## START Supplied data

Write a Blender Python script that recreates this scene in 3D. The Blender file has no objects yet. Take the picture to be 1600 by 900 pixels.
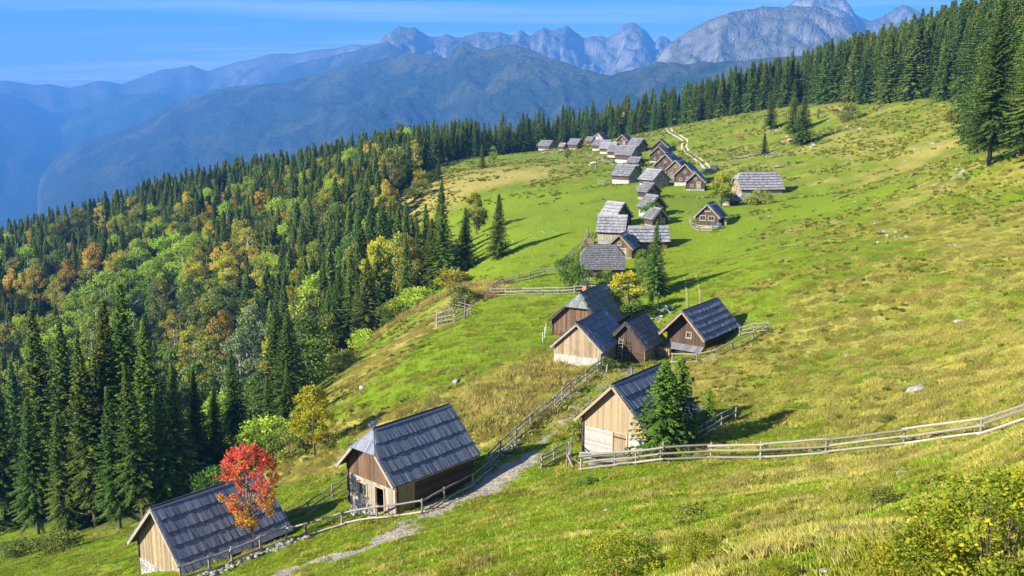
import bpy, math, random
import numpy as np
from mathutils import Vector, Matrix, noise as mnoise

# ------------------------------------------------------------------ camera, sky, sun, exposure
sc = bpy.context.scene
F_PX = 1556.0
PITCH = math.radians(11.27)
cam_d = bpy.data.cameras.new('camera'); cam = bpy.data.objects.new('camera', cam_d)
sc.collection.objects.link(cam); sc.camera = cam
cam_d.sensor_width = 36.0; cam_d.lens = 36.0 * F_PX / 1600.0
cam_d.clip_start = 0.5; cam_d.clip_end = 60000
cam.location = (0, 0, 0); cam.rotation_euler = (math.pi / 2 - PITCH, 0, 0)

SUN_EL, SUN_AZ = math.radians(27), math.radians(242)      # azimuth clockwise from +Y (the view direction)
world = bpy.data.worlds.new('World'); sc.world = world; world.use_nodes = True
wn, wl = world.node_tree.nodes, world.node_tree.links
wn.clear()
w_out = wn.new('ShaderNodeOutputWorld'); w_bg = wn.new('ShaderNodeBackground')
sky = wn.new('ShaderNodeTexSky'); sky.sky_type = 'NISHITA'; sky.sun_disc = False
sky.sun_elevation = SUN_EL; sky.sun_rotation = SUN_AZ
sky.altitude = 1300; sky.air_density = 1.0; sky.dust_density = 1.3; sky.ozone_density = 6.0
w_bg.inputs['Strength'].default_value = 0.070
# thin cirrus: streaks on the sky dome
tc = wn.new('ShaderNodeTexCoord')
sep = wn.new('ShaderNodeSeparateXYZ'); wl.new(tc.outputs['Generated'], sep.inputs[0])
def wmath(op, a, b=None, clamp=False):
    n = wn.new('ShaderNodeMath'); n.operation = op; n.use_clamp = clamp
    for i, v in enumerate((a, b)):
        if v is None: continue
        if isinstance(v, (int, float)): n.inputs[i].default_value = v
        else: wl.new(v, n.inputs[i])
    return n.outputs[0]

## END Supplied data

[What you have to do] Pictures stay out. Repeat only the lines from the beginning of the data through the line that has "cam.location = (0, 0, 0);".

[Correct response]
Write a Blender Python script that recreates this scene in 3D. The Blender file has no objects yet. Take the picture to be 1600 by 900 pixels.
import bpy, math, random
import numpy as np
from mathutils import Vector, Matrix, noise as mnoise

# ------------------------------------------------------------------ camera, sky, sun, exposure
sc = bpy.context.scene
F_PX = 1556.0
PITCH = math.radians(11.27)
cam_d = bpy.data.cameras.new('camera'); cam = bpy.data.objects.new('camera', cam_d)
sc.collection.objects.link(cam); sc.camera = cam
cam_d.sensor_width = 36.0; cam_d.lens = 36.0 * F_PX / 1600.0
cam_d.clip_start = 0.5; cam_d.clip_end = 60000
cam.location = (0, 0, 0); cam.rotation_euler = (math.pi / 2 - PITCH, 0, 0)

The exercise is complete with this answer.